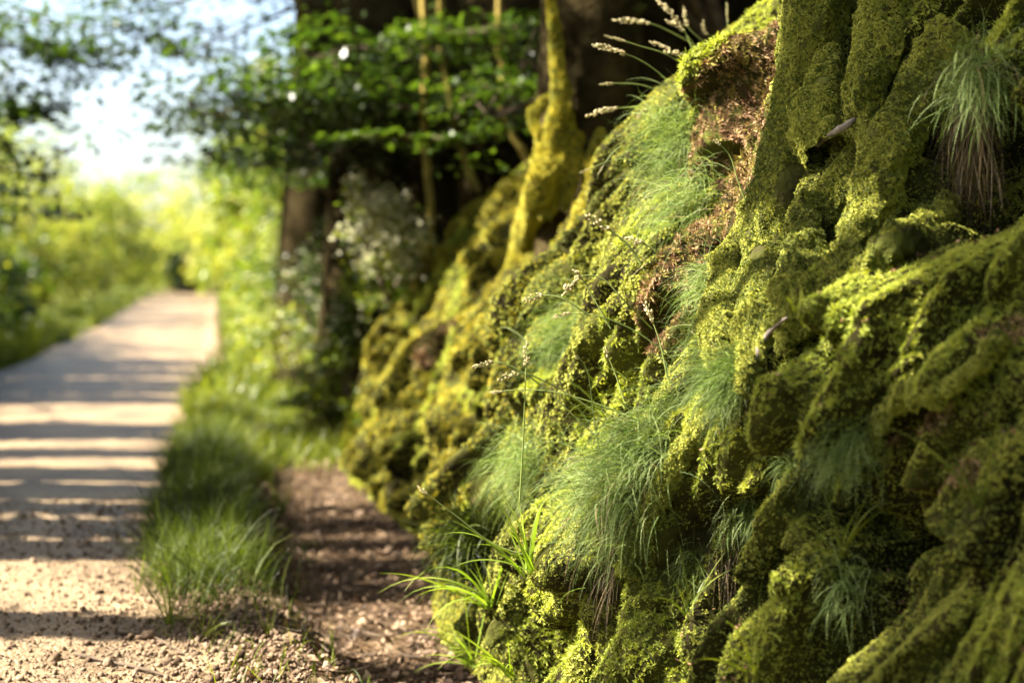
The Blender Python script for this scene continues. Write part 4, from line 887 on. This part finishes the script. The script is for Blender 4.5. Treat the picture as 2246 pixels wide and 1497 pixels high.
# tall trees on the left, then unseen boughs added to shade chosen spots
GLT = 'tall trees on the left side of the lane'
for k, Y in enumerate([-6.5, -2.8, 2.6, 9.9, 17.5, 25]):
    tree('lane_tree', (-5.6, Y, 0), 9.5, .14, (3.1, 3.7, 1.2), 'tall tree left of the lane whose crown arches over it', GLT, nclus=150, per=26, leaf=.25, m='leaf_dark', seed=400+k, limbs=4, crown_c=(-1.6+.4*(k % 2), Y, 11.2), lean=(2.0, 0))
def shade(px, py, rad, dens=1.0, dist=7.5, k=0, D=None):  # added leaf cluster, set sunward of the target to shade it
    tgt = pick(px, py) if D is None else P(px, py, D); c = tgt+L*dist
    rg = np.random.default_rng(700+k); n = int(330*dens*(rad/.35)**2)
    t = thing('leafy_bough', c, 'unseen leafy bough added to shade a chosen spot', 'bough', 'unseen boughs added for shade')
    p = rg.normal(size=(n, 3)); p *= (rg.random((n, 1))**.45/np.linalg.norm(p, axis=1)[:, None]); p = c+p*rad*.8; V, F = leaves(p, .085*rg.uniform(.7, 1.3, n), up=.3, rng=rg); obj('leaves', V, F, M['leaf'], t)
    V, F = tube([c+np.array([-1.8, .2, -.3]), c, c+np.array([.3, 0, 0])], [.03, .015, .005], 6, 8); obj('branch', V, F, M['twig'], t, smooth=True)
for k, a in enumerate([(2120,300,.42,3.4),(2180,520,.24,3.4),(2250,600,.22,3),(2230,120,.24,3),(2200,1020,.2,2),(2090,1260,.30,3),(1960,1420,.2,3),(2000,1150,.14,3),(1795,30,.22,3.2),(1765,180,.20,3.2),(1740,320,.22,3.4),(1800,280,.18,3.4),(1725,440,.17,3.2),(1790,520,.15,3.2),(1765,620,.13,3.2),(1700,610,.08,3),(1850,580,.09,2.4),(1830,30,.20,3),(2000,420,.14,3),(1960,120,.10,3),(2020,540,.08,3),(1750,1180,.14,2),(1060,1150,.16,1.3),(960,760,.12,1.2),(2230,1450,.22,2.4),(1680,1400,.10,1.8),(2246,820,.12,2),(2190,760,.12,2),(2200,1250,.18,2),(2110,1060,.09,2),(1620,1180,.12,1.6)]):
    shade(a[0], a[1], a[2], a[3], k=k, D=4.12 if a[1] < 400 and a[0] < 1900 else None)

for k, (x, y, rad, D, dist) in enumerate([(860,40,1.1,13,4.5),(720,80,1.1,16.5,4.5),(760,120,1.2,19,5),(1000,80,1.2,12.3,4),(1130,250,1.1,12,4),(1300,120,.8,8.2,5),(1420,150,.8,8.6,5),(950,300,.8,12.5,5)]):
    shade(x, y, rad, .8, dist=dist, k=40+k, D=D)

# ------------------------------------------------------------------ twigs, stones, ivy leaf
GT2 = 'dead twigs lying on the ground'
for k, (a, r, lb) in enumerate([([(250,1395),(330,1400),(400,1440)], .006, 'thin dark twig on the gravel by the bright grass plant'), ([(165,1440),(230,1455),(300,1470),(370,1490)], .008, 'thick dark twig lying across the near gravel'),
    ([(760,1380),(850,1400),(940,1370)], .006, 'twig lying on the leaf litter near the bank foot'), ([(900,1440),(950,1400),(1000,1390)], .005, 'forked dead twig at the bank foot'), ([(640,1470),(760,1480),(860,1450)], .005, 'twig half buried in the ditch litter')]):
    p = [gz(*q)+np.array([0, 0, .012]) for q in a]; V, F = tube(p, np.linspace(r, r*.5, len(p)), 7, 16, bump=.002, bscale=30, seed=k); tag(obj('twig', V, F, M['twig'], smooth=True, loc=p[0]), lb, 'twig', GT2)
for k, (x, y, s) in enumerate([(192,1412,.022),(258,1440,.02),(25,1415,.016),(90,1380,.014),(140,1425,.016),(335,1300,.014),(500,1470,.014),(60,1480,.016)]):
    v = stone_mesh(np.random.default_rng(k), M['stone']); o = bpy.data.objects.new('stone', v); C.objects.link(o); o.scale = (s, s, s); o.location = tuple(gz(x, y)+np.array([0, 0, s*.3])); o.rotation_euler = (k, k*2, k)
    tag(o, ['large rounded stone on the gravel by the thick twig','stone touching the thick dark twig','stone at the left edge of the near gravel','small stone above the thick twig','flat stone just left of the largest one','pale stone at the foot of the grass sprout','stone in the litter at the bottom edge','stone in the bottom-left corner gravel'][k], 'stone', 'loose stones on the track')
def ivy_leaf(c, d, up, s):
    d = np.array(d, float); d /= np.linalg.norm(d); sd2 = np.cross(d, up); sd2 /= np.linalg.norm(sd2)
    o2 = [(0,0),(.25,.42),(.5,.30),(.62,.5),(.72,.22),(1,0),(.72,-.22),(.62,-.5),(.5,-.30),(.25,-.42)]
    return np.array([c+d*a*s+sd2*b*s+np.array(up)*(-.12*abs(b))*s for a, b in o2])
ip = P(1900, 470, 3.8); t = thing('ivy_seedling', ip, 'small ivy seedling with two bright leaves on the shaded root', 'ivy')
for c, d in ((P(1885, 440, 3.8), (.3, 0, .6)), (P(1885, 475, 3.8), (-.3, 0, -.5))):
    v = ivy_leaf(c, d, (-.6, -.6, .3), .06); me = bpy.data.meshes.new('leaf'); me.from_pydata([tuple(q-ip) for q in v], [], [list(range(10))]); me.materials.append(M['blade']); o = bpy.data.objects.new('leaf', me); C.objects.link(o); o.parent = t
V, F = tube([P(1885, 440, 3.8), P(1905, 470, 3.82), P(1935, 520, 3.86)], [.0012]*3, 5, 10); obj('stem', V, F, M['twig'], t, smooth=True)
========
> **Instruction**
Repeat the data exactly in full, omitting its pictures.

> **Full output**
The Blender Python script for this scene continues. Write part 4, from line 887 on. This part finishes the script. The script is for Blender 4.5. Treat the picture as 2246 pixels wide and 1497 pixels high.
# tall trees on the left, then unseen boughs added to shade chosen spots
GLT = 'tall trees on the left side of the lane'
for k, Y in enumerate([-6.5, -2.8, 2.6, 9.9, 17.5, 25]):
    tree('lane_tree', (-5.6, Y, 0), 9.5, .14, (3.1, 3.7, 1.2), 'tall tree left of the lane whose crown arches over it', GLT, nclus=150, per=26, leaf=.25, m='leaf_dark', seed=400+k, limbs=4, crown_c=(-1.6+.4*(k % 2), Y, 11.2), lean=(2.0, 0))
def shade(px, py, rad, dens=1.0, dist=7.5, k=0, D=None):  # added leaf cluster, set sunward of the target to shade it
    tgt = pick(px, py) if D is None else P(px, py, D); c = tgt+L*dist
    rg = np.random.default_rng(700+k); n = int(330*dens*(rad/.35)**2)
    t = thing('leafy_bough', c, 'unseen leafy bough added to shade a chosen spot', 'bough', 'unseen boughs added for shade')
    p = rg.normal(size=(n, 3)); p *= (rg.random((n, 1))**.45/np.linalg.norm(p, axis=1)[:, None]); p = c+p*rad*.8; V, F = leaves(p, .085*rg.uniform(.7, 1.3, n), up=.3, rng=rg); obj('leaves', V, F, M['leaf'], t)
    V, F = tube([c+np.array([-1.8, .2, -.3]), c, c+np.array([.3, 0, 0])], [.03, .015, .005], 6, 8); obj('branch', V, F, M['twig'], t, smooth=True)
for k, a in enumerate([(2120,300,.42,3.4),(2180,520,.24,3.4),(2250,600,.22,3),(2230,120,.24,3),(2200,1020,.2,2),(2090,1260,.30,3),(1960,1420,.2,3),(2000,1150,.14,3),(1795,30,.22,3.2),(1765,180,.20,3.2),(1740,320,.22,3.4),(1800,280,.18,3.4),(1725,440,.17,3.2),(1790,520,.15,3.2),(1765,620,.13,3.2),(1700,610,.08,3),(1850,580,.09,2.4),(1830,30,.20,3),(2000,420,.14,3),(1960,120,.10,3),(2020,540,.08,3),(1750,1180,.14,2),(1060,1150,.16,1.3),(960,760,.12,1.2),(2230,1450,.22,2.4),(1680,1400,.10,1.8),(2246,820,.12,2),(2190,760,.12,2),(2200,1250,.18,2),(2110,1060,.09,2),(1620,1180,.12,1.6)]):
    shade(a[0], a[1], a[2], a[3], k=k, D=4.12 if a[1] < 400 and a[0] < 1900 else None)

for k, (x, y, rad, D, dist) in enumerate([(860,40,1.1,13,4.5),(720,80,1.1,16.5,4.5),(760,120,1.2,19,5),(1000,80,1.2,12.3,4),(1130,250,1.1,12,4),(1300,120,.8,8.2,5),(1420,150,.8,8.6,5),(950,300,.8,12.5,5)]):
    shade(x, y, rad, .8, dist=dist, k=40+k, D=D)

# ------------------------------------------------------------------ twigs, stones, ivy leaf
GT2 = 'dead twigs lying on the ground'
for k, (a, r, lb) in enumerate([([(250,1395),(330,1400),(400,1440)], .006, 'thin dark twig on the gravel by the bright grass plant'), ([(165,1440),(230,1455),(300,1470),(370,1490)], .008, 'thick dark twig lying across the near gravel'),
    ([(760,1380),(850,1400),(940,1370)], .006, 'twig lying on the leaf litter near the bank foot'), ([(900,1440),(950,1400),(1000,1390)], .005, 'forked dead twig at the bank foot'), ([(640,1470),(760,1480),(860,1450)], .005, 'twig half buried in the ditch litter')]):
    p = [gz(*q)+np.array([0, 0, .012]) for q in a]; V, F = tube(p, np.linspace(r, r*.5, len(p)), 7, 16, bump=.002, bscale=30, seed=k); tag(obj('twig', V, F, M['twig'], smooth=True, loc=p[0]), lb, 'twig', GT2)
for k, (x, y, s) in enumerate([(192,1412,.022),(258,1440,.02),(25,1415,.016),(90,1380,.014),(140,1425,.016),(335,1300,.014),(500,1470,.014),(60,1480,.016)]):
    v = stone_mesh(np.random.default_rng(k), M['stone']); o = bpy.data.objects.new('stone', v); C.objects.link(o); o.scale = (s, s, s); o.location = tuple(gz(x, y)+np.array([0, 0, s*.3])); o.rotation_euler = (k, k*2, k)
    tag(o, ['large rounded stone on the gravel by the thick twig','stone touching the thick dark twig','stone at the left edge of the near gravel','small stone above the thick twig','flat stone just left of the largest one','pale stone at the foot of the grass sprout','stone in the litter at the bottom edge','stone in the bottom-left corner gravel'][k], 'stone', 'loose stones on the track')
def ivy_leaf(c, d, up, s):
    d = np.array(d, float); d /= np.linalg.norm(d); sd2 = np.cross(d, up); sd2 /= np.linalg.norm(sd2)
    o2 = [(0,0),(.25,.42),(.5,.30),(.62,.5),(.72,.22),(1,0),(.72,-.22),(.62,-.5),(.5,-.30),(.25,-.42)]
    return np.array([c+d*a*s+sd2*b*s+np.array(up)*(-.12*abs(b))*s for a, b in o2])
ip = P(1900, 470, 3.8); t = thing('ivy_seedling', ip, 'small ivy seedling with two bright leaves on the shaded root', 'ivy')
for c, d in ((P(1885, 440, 3.8), (.3, 0, .6)), (P(1885, 475, 3.8), (-.3, 0, -.5))):
    v = ivy_leaf(c, d, (-.6, -.6, .3), .06); me = bpy.data.meshes.new('leaf'); me.from_pydata([tuple(q-ip) for q in v], [], [list(range(10))]); me.materials.append(M['blade']); o = bpy.data.objects.new('leaf', me); C.objects.link(o); o.parent = t
V, F = tube([P(1885, 440, 3.8), P(1905, 470, 3.82), P(1935, 520, 3.86)], [.0012]*3, 5, 10); obj('stem', V, F, M['twig'], t, smooth=True)